Perhaps the one belief shared most by mankind is that we'd do much better if we got another chance. Spiritual and motivational gurus will, of course, tell us that we are getting another chance each day, but then spiritual and motivational gurus have very little understanding of reality, just like God.
For Nandu (Skanda), however, God decides to make an exception. So after his life gets well and truly jacked one day and he pleads God to give him another chance, Nandu wakes up the next morning to realize that things are just as they were the previous morning, and that he has a headstart on existence.
The opportunities are unlimited, since he's seen today already, and can manipulate things using his superior information. Of course, since he has no experience of living in a present that he has already seen in the past, it takes him some time to even figure out that he should make the best of it. That's a common human failing - we need a newspaper headline to inform us that we've got a second chance, and a reconnoitre to decide how we'll tackle it.
You could say Nandu does a decent job, mostly since there's no data for how other people have handled a similar situation - he gets himself a job through the same interview he failed at the previous day (or rather the previous version of this day), lands the babe Madhu (Devisri) who snubbed him, averts a suicide bid by a close friend, and then takes on the biggest challenge, averting the murder of a kind-hearted social worker.
Malli Malli is certainly an innovative idea, but fails at the fleshing-out stage. More important than the concept in movies are the script and the screenplay. Director Raj Aditya's failure to exploit the full potential that the material has to offer is tragically reminiscent of the same challenge his protagonist messes up, which is making the most of a day he already knows will pan out in a certain way. There are people who could use that kind of information to become rulers or billionaires, and there are people who will use it to get jobs as computer programmars.

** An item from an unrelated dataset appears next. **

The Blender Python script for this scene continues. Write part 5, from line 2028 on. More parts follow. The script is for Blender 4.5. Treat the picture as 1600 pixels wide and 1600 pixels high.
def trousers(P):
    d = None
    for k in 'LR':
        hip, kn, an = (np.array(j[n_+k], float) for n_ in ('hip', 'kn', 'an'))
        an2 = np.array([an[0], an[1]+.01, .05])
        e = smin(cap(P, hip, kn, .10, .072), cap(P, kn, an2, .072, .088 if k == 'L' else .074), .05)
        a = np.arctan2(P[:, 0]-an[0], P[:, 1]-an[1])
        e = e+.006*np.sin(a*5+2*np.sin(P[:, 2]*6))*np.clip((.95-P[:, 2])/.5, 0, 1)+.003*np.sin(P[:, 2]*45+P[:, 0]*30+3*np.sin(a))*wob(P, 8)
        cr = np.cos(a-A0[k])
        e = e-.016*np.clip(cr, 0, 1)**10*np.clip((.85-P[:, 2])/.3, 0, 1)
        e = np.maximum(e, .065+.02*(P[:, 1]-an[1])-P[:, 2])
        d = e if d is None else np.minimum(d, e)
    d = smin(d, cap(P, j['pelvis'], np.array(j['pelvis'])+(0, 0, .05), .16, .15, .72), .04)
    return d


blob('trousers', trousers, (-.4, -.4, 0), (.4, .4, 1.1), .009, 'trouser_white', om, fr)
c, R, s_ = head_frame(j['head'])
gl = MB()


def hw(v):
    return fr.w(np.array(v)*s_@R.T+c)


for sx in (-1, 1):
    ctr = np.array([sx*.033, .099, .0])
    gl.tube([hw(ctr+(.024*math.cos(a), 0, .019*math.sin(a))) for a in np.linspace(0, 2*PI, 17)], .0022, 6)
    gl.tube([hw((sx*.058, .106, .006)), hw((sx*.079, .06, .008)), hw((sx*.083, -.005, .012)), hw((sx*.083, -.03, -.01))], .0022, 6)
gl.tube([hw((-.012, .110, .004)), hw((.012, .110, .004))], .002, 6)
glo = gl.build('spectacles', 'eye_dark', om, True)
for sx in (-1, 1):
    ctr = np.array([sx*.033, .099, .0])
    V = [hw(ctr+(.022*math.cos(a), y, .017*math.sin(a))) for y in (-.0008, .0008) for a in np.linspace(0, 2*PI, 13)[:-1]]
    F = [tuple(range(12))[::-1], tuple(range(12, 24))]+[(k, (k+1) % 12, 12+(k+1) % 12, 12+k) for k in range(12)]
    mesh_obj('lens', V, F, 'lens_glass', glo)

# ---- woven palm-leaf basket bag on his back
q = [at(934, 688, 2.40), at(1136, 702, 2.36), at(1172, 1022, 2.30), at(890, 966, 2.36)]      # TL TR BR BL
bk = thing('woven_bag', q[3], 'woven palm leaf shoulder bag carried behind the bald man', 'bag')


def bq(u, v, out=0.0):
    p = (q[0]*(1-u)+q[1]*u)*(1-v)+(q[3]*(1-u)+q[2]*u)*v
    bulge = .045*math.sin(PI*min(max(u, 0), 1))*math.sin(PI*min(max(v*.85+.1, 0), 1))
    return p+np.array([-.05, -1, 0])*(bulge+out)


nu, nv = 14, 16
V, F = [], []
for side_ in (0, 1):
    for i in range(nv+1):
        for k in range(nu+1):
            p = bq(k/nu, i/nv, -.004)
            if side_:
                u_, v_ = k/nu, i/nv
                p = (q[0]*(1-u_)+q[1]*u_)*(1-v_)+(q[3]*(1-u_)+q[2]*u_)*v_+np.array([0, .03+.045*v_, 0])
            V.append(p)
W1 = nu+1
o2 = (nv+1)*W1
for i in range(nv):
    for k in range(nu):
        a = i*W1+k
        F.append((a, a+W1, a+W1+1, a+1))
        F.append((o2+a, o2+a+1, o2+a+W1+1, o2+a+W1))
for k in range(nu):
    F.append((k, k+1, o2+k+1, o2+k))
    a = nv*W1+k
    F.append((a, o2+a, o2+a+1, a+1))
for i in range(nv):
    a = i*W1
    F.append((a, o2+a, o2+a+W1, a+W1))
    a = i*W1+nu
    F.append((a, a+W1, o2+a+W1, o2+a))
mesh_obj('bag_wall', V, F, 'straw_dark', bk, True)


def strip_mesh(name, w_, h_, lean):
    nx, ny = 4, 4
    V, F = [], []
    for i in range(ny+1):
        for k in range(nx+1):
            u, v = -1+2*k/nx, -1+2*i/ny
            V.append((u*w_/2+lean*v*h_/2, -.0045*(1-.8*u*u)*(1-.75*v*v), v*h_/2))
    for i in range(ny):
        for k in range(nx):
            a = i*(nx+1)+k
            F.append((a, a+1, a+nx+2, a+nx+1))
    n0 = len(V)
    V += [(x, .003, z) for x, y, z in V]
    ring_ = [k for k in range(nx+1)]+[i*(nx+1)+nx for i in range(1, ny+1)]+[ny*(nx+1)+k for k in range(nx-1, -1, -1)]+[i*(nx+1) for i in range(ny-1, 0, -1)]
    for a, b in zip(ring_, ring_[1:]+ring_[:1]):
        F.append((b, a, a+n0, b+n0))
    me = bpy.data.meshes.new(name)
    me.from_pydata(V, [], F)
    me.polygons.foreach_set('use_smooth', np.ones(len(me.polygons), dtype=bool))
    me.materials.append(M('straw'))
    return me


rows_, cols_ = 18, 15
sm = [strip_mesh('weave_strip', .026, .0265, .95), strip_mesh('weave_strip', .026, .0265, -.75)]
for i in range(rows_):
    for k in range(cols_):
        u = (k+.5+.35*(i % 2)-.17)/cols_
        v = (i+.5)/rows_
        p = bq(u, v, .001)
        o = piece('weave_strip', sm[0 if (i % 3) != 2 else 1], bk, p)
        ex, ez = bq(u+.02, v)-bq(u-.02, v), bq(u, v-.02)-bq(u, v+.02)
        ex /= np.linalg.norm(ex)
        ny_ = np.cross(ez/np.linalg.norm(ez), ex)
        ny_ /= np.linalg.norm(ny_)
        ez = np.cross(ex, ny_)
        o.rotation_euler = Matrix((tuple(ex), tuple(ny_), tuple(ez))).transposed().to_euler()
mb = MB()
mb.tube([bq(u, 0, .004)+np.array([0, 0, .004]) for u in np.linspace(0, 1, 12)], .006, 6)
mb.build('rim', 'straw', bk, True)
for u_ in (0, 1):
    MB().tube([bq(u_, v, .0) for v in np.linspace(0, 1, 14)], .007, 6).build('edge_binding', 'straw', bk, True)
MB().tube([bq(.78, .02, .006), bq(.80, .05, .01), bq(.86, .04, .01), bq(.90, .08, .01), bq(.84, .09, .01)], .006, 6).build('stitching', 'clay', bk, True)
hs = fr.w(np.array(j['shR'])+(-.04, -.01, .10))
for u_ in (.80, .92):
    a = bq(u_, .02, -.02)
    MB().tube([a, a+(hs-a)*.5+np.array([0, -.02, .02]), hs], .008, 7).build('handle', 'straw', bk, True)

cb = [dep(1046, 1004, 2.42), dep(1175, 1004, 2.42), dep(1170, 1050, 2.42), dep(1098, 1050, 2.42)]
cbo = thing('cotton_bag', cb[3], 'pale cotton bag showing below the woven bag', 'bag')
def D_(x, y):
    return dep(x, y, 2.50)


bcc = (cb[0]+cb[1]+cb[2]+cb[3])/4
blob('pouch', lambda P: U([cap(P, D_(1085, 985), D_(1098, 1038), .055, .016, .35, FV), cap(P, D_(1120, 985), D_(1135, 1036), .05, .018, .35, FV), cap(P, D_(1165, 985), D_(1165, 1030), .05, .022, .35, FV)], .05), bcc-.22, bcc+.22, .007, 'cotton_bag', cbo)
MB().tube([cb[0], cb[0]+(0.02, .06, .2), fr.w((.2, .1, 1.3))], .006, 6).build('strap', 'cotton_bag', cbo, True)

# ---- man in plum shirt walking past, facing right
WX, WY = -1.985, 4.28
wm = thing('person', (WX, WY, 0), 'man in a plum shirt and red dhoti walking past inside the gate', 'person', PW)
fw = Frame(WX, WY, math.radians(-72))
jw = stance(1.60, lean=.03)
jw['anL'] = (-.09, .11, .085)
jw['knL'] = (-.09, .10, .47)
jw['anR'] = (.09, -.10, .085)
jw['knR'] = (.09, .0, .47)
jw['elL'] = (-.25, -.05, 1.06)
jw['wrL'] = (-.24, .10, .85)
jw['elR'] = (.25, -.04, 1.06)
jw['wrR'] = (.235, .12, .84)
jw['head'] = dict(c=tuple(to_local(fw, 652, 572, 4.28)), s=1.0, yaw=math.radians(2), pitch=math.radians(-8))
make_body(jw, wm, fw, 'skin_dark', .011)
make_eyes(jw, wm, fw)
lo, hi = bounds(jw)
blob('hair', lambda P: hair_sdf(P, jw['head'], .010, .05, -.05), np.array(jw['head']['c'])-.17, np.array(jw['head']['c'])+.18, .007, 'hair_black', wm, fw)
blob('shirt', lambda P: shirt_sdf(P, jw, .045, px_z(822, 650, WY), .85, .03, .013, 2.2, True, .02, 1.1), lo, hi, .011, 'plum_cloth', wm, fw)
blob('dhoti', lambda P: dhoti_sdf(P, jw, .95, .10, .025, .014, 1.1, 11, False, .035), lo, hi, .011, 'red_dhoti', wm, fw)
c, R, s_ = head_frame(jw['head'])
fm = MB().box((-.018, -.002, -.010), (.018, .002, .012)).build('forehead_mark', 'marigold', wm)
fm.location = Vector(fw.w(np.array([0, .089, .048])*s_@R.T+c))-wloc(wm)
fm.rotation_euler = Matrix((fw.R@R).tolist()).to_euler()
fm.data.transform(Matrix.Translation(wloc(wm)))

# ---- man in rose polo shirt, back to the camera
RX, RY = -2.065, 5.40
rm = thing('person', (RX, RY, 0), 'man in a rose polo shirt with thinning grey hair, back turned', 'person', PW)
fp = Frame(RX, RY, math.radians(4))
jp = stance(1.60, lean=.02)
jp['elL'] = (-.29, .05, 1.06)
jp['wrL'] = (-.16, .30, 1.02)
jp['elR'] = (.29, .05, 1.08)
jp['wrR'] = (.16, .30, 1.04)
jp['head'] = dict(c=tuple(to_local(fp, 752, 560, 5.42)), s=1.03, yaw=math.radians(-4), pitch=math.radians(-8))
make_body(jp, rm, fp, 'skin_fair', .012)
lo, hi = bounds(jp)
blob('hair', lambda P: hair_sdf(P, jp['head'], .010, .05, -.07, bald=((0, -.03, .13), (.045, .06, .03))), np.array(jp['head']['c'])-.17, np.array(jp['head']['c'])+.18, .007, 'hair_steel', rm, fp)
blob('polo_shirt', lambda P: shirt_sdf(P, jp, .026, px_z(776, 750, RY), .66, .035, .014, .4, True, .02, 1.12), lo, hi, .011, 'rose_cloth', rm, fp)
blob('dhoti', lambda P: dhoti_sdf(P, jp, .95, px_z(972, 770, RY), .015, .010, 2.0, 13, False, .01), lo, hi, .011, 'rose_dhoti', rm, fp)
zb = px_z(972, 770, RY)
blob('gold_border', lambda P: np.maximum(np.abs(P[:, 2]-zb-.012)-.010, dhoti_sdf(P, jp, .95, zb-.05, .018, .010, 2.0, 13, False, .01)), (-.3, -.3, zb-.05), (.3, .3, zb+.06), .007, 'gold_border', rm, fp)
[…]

Thus, Malli Malli would have been a fabulous movie if the scripting showed an unemployed struggler turning, say, Prime Minister, in a brilliant and completely credible exploitation of a piece of luck he's had, which is the replaying of a day in his life. That kind of writing, of course, requires enormous time and intellectual effort, which obviously weren't priorities here.
The movie isn't really convincing in what it is either, due to several smaller kinks that betray a lack of attention to detail. It's also slow, feels like Akali Rajyam for half its running time, has insipid comic tracks that feel more like annexures, and is generally devoid of anything gripping. Add to all this the lack of any known faces in the main cast, and it becomes a complete turn-off. The performances are mostly functional, but the music, with some revving electric guitar riffs, is surprisingly good.
Somehow it feels like Raj Aditya deserves a second chance. Hopefully he's getting it.